_Instructions to follow_
With the images removed, repeat the data below exactly.

_Given material_
[START]

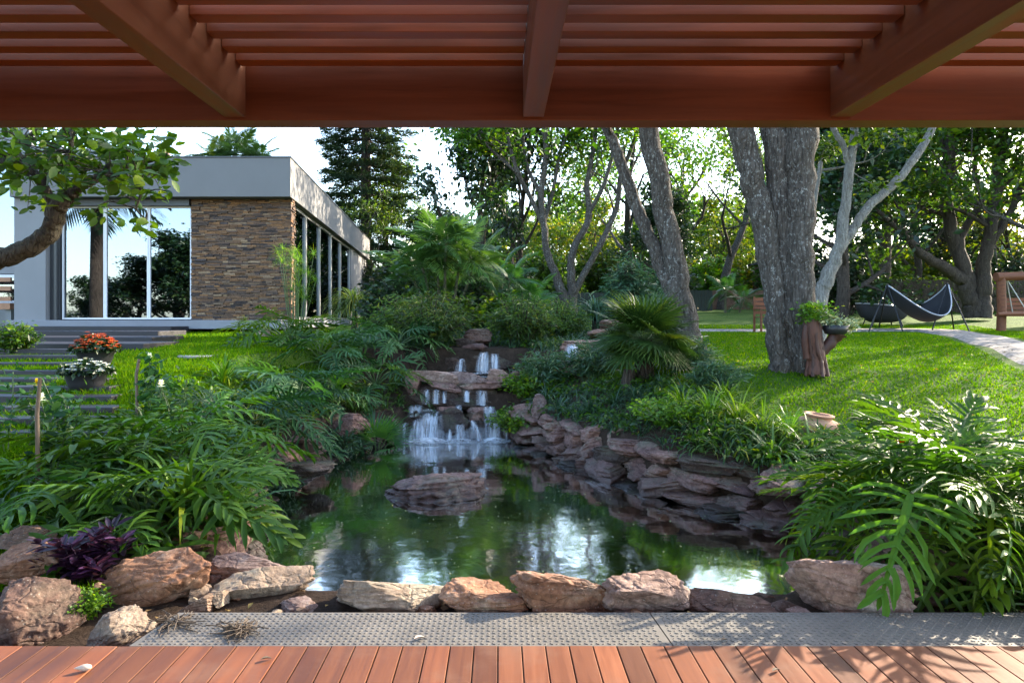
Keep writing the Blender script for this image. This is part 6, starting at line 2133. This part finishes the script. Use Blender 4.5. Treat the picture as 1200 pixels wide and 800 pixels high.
# ------------------------------------------------------------------ pots, stakes, flowers
def flower_pot(px_, d, rtop, h, petal, n, leafm, label, dome, dz=0.0, psize=0.035):
    rs = np.random.default_rng(int(px_))
    t_ = empty('flower_pot', G(px_, d, dz), label, 'flower pot', 'flower pots on the sleeper steps')
    mb = MB(); mb.lathe([(0, 0), (rtop * 0.62, 0), (rtop * 0.85, h * 0.45), (rtop, h * 0.93), (rtop * 1.07, h * 0.94), (rtop * 1.07, h), (rtop * 0.95, h), (rtop * 0.9, h * 0.85), (0, h * 0.85)], 28)
    mb.build('pot', M['pot_dark'], t_)
    fl, lf = MB(), MB()
    m_ = 1500
    a_ = rs.uniform(0, 6.28, m_); q = np.sqrt(rs.random(m_)) * rtop * 1.18
    top = h * 0.9 + dome * (1 - (q / (rtop * 1.25)) ** 2)
    P = np.stack([q * np.cos(a_), q * np.sin(a_), h * 0.86 + (top - h * 0.86) * rs.random(m_)], -1)
    scatter_leaves(lf, P, rs, 0.055)
    k = rs.choice(m_, n, replace=False)
    Pf = np.stack([q[k] * np.cos(a_[k]), q[k] * np.sin(a_[k]), top[k] + rs.normal(0, 0.012, n)], -1)
    # each flower is a ring of petals
    for pp_ in Pf:
        b = np.arange(7) * 2 * PI / 7 + rs.random()
        tilt = np.array((pp_[0], pp_[1], 0)) / (rtop * 1.6)
        D_ = np.stack([np.cos(b), np.sin(b), np.full(7, 0.25)], -1)
        U_ = np.tile(np.array((tilt[0], tilt[1] - 0.2, 1.0)), (7, 1))
        fl.inst(LEAF_V, LEAF_F, frames(D_, U_) * psize, np.tile(pp_, (7, 1)))
    lf.build('foliage', M[leafm], t_); fl.build('blossoms', M[petal], t_)


flower_pot(101, 7.75, 0.225, 0.29, 'petal_white', 60, 'leaf_dark', 'round dark pot of white flowers in front of the red flowered pot', 0.13, -0.05, 0.03)
flower_pot(112, 8.7, 0.23, 0.27, 'petal_red', 190, 'leaf_dark', 'dark pot of red flowers behind the white flowered pot', 0.20, 0.02)

for px_, d, h, ln, r_, lb in ((44, 5.2, 0.92, 0.02, 0.017, 'taller wooden stake standing in the left lawn'), (160, 6.9, 0.62, 0.03, 0.016, 'shorter wooden stake right of the flower pots')):
    rs = np.random.default_rng(int(px_))
    mb = MB(); mb.tube([(0, 0, -0.15), (0.004, 0, h * 0.3), (-0.004, 0.0, h * 0.7), (ln, 0, h)], [r_ * 1.1, r_, r_ * 0.95, r_ * 0.85], 8, rough=0.25, rs=rs)
    o = mb.build('wooden_stake', M['stick'], None, G(px_, d)); tag(o, lb, 'stake', 'stakes in the left bed')


def rose(px_, d, h, petal, label, n=3):
    rs = np.random.default_rng(int(px_) + 7)
    t_ = empty('rose_bush', G(px_, d), label, 'plant', 'flowering stems on the left lawn')
    st, lf, fl = MB(), MB(), MB()
    for k in range(n):
        tip = np.array((rs.normal(0, 0.14), rs.normal(0, 0.1), h * rs.uniform(0.75, 1.05)))
        pts = smooth_path([(0, 0, -0.05), tip * 0.5 + (0.02, 0, 0.05), tip], 4)
        st.tube(pts, 0.005, 5, cap=False)
        Pp = np.repeat(pts[2:], 6, 0) + rs.normal(0, 0.05, (len(pts[2:]) * 6, 3))
        scatter_leaves(lf, Pp, rs, 0.065, OVAL_V, OVAL_F)
        if k == 0:
            for ring in range(4):
                b = np.arange(6) * PI / 3 + ring * 0.5
                D_ = np.stack([np.cos(b), np.sin(b), np.full(6, 0.2 + 0.7 * ring)], -1)
                fl.inst(LEAF_V * (1.6, 1, 1), LEAF_F, frames(D_, np.tile((0, 0, 1.0), (6, 1))) * 0.042, np.tile(tip + (0, 0, 0.01 * ring), (6, 1)))
    st.build('stems', M['stalk'], t_); lf.build('foliage', M['leaf_philo_dark'], t_); fl.build('blossoms', M[petal], t_)


rose(77, 5.9, 0.66, 'petal_yellow', 'yellow flowered plant beside the taller wooden stake', 5)
rose(8, 6.0, 0.70, 'petal_yellow', 'yellow flowered plant at the left edge of the lawn', 3)
rose(60, 5.4, 0.75, 'petal_white', 'leafy stems climbing the taller wooden stake', 4)
rose(205, 6.2, 0.62, 'petal_white', 'white flowered stem above the left philodendrons', 3)
rose(172, 7.0, 0.55, 'petal_white', 'leafy stems beside the shorter wooden stake', 4)
rose(1058, 4.9, 0.62, 'petal_orange', 'small orange flower under the right philodendron leaves', 3)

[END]

_Answer below_
Keep writing the Blender script for this image. This is part 6, starting at line 2133. This part finishes the script. Use Blender 4.5. Treat the picture as 1200 pixels wide and 800 pixels high.
# ------------------------------------------------------------------ pots, stakes, flowers
def flower_pot(px_, d, rtop, h, petal, n, leafm, label, dome, dz=0.0, psize=0.035):
    rs = np.random.default_rng(int(px_))
    t_ = empty('flower_pot', G(px_, d, dz), label, 'flower pot', 'flower pots on the sleeper steps')
    mb = MB(); mb.lathe([(0, 0), (rtop * 0.62, 0), (rtop * 0.85, h * 0.45), (rtop, h * 0.93), (rtop * 1.07, h * 0.94), (rtop * 1.07, h), (rtop * 0.95, h), (rtop * 0.9, h * 0.85), (0, h * 0.85)], 28)
    mb.build('pot', M['pot_dark'], t_)
    fl, lf = MB(), MB()
    m_ = 1500
    a_ = rs.uniform(0, 6.28, m_); q = np.sqrt(rs.random(m_)) * rtop * 1.18
    top = h * 0.9 + dome * (1 - (q / (rtop * 1.25)) ** 2)
    P = np.stack([q * np.cos(a_), q * np.sin(a_), h * 0.86 + (top - h * 0.86) * rs.random(m_)], -1)
    scatter_leaves(lf, P, rs, 0.055)
    k = rs.choice(m_, n, replace=False)
    Pf = np.stack([q[k] * np.cos(a_[k]), q[k] * np.sin(a_[k]), top[k] + rs.normal(0, 0.012, n)], -1)
    # each flower is a ring of petals
    for pp_ in Pf:
        b = np.arange(7) * 2 * PI / 7 + rs.random()
        tilt = np.array((pp_[0], pp_[1], 0)) / (rtop * 1.6)
        D_ = np.stack([np.cos(b), np.sin(b), np.full(7, 0.25)], -1)
        U_ = np.tile(np.array((tilt[0], tilt[1] - 0.2, 1.0)), (7, 1))
        fl.inst(LEAF_V, LEAF_F, frames(D_, U_) * psize, np.tile(pp_, (7, 1)))
    lf.build('foliage', M[leafm], t_); fl.build('blossoms', M[petal], t_)


flower_pot(101, 7.75, 0.225, 0.29, 'petal_white', 60, 'leaf_dark', 'round dark pot of white flowers in front of the red flowered pot', 0.13, -0.05, 0.03)
flower_pot(112, 8.7, 0.23, 0.27, 'petal_red', 190, 'leaf_dark', 'dark pot of red flowers behind the white flowered pot', 0.20, 0.02)

for px_, d, h, ln, r_, lb in ((44, 5.2, 0.92, 0.02, 0.017, 'taller wooden stake standing in the left lawn'), (160, 6.9, 0.62, 0.03, 0.016, 'shorter wooden stake right of the flower pots')):
    rs = np.random.default_rng(int(px_))
    mb = MB(); mb.tube([(0, 0, -0.15), (0.004, 0, h * 0.3), (-0.004, 0.0, h * 0.7), (ln, 0, h)], [r_ * 1.1, r_, r_ * 0.95, r_ * 0.85], 8, rough=0.25, rs=rs)
    o = mb.build('wooden_stake', M['stick'], None, G(px_, d)); tag(o, lb, 'stake', 'stakes in the left bed')


def rose(px_, d, h, petal, label, n=3):
    rs = np.random.default_rng(int(px_) + 7)
    t_ = empty('rose_bush', G(px_, d), label, 'plant', 'flowering stems on the left lawn')
    st, lf, fl = MB(), MB(), MB()
    for k in range(n):
        tip = np.array((rs.normal(0, 0.14), rs.normal(0, 0.1), h * rs.uniform(0.75, 1.05)))
        pts = smooth_path([(0, 0, -0.05), tip * 0.5 + (0.02, 0, 0.05), tip], 4)
        st.tube(pts, 0.005, 5, cap=False)
        Pp = np.repeat(pts[2:], 6, 0) + rs.normal(0, 0.05, (len(pts[2:]) * 6, 3))
        scatter_leaves(lf, Pp, rs, 0.065, OVAL_V, OVAL_F)
        if k == 0:
            for ring in range(4):
                b = np.arange(6) * PI / 3 + ring * 0.5
                D_ = np.stack([np.cos(b), np.sin(b), np.full(6, 0.2 + 0.7 * ring)], -1)
                fl.inst(LEAF_V * (1.6, 1, 1), LEAF_F, frames(D_, np.tile((0, 0, 1.0), (6, 1))) * 0.042, np.tile(tip + (0, 0, 0.01 * ring), (6, 1)))
    st.build('stems', M['stalk'], t_); lf.build('foliage', M['leaf_philo_dark'], t_); fl.build('blossoms', M[petal], t_)


rose(77, 5.9, 0.66, 'petal_yellow', 'yellow flowered plant beside the taller wooden stake', 5)
rose(8, 6.0, 0.70, 'petal_yellow', 'yellow flowered plant at the left edge of the lawn', 3)
rose(60, 5.4, 0.75, 'petal_white', 'leafy stems climbing the taller wooden stake', 4)
rose(205, 6.2, 0.62, 'petal_white', 'white flowered stem above the left philodendrons', 3)
rose(172, 7.0, 0.55, 'petal_white', 'leafy stems beside the shorter wooden stake', 4)
rose(1058, 4.9, 0.62, 'petal_orange', 'small orange flower under the right philodendron leaves', 3)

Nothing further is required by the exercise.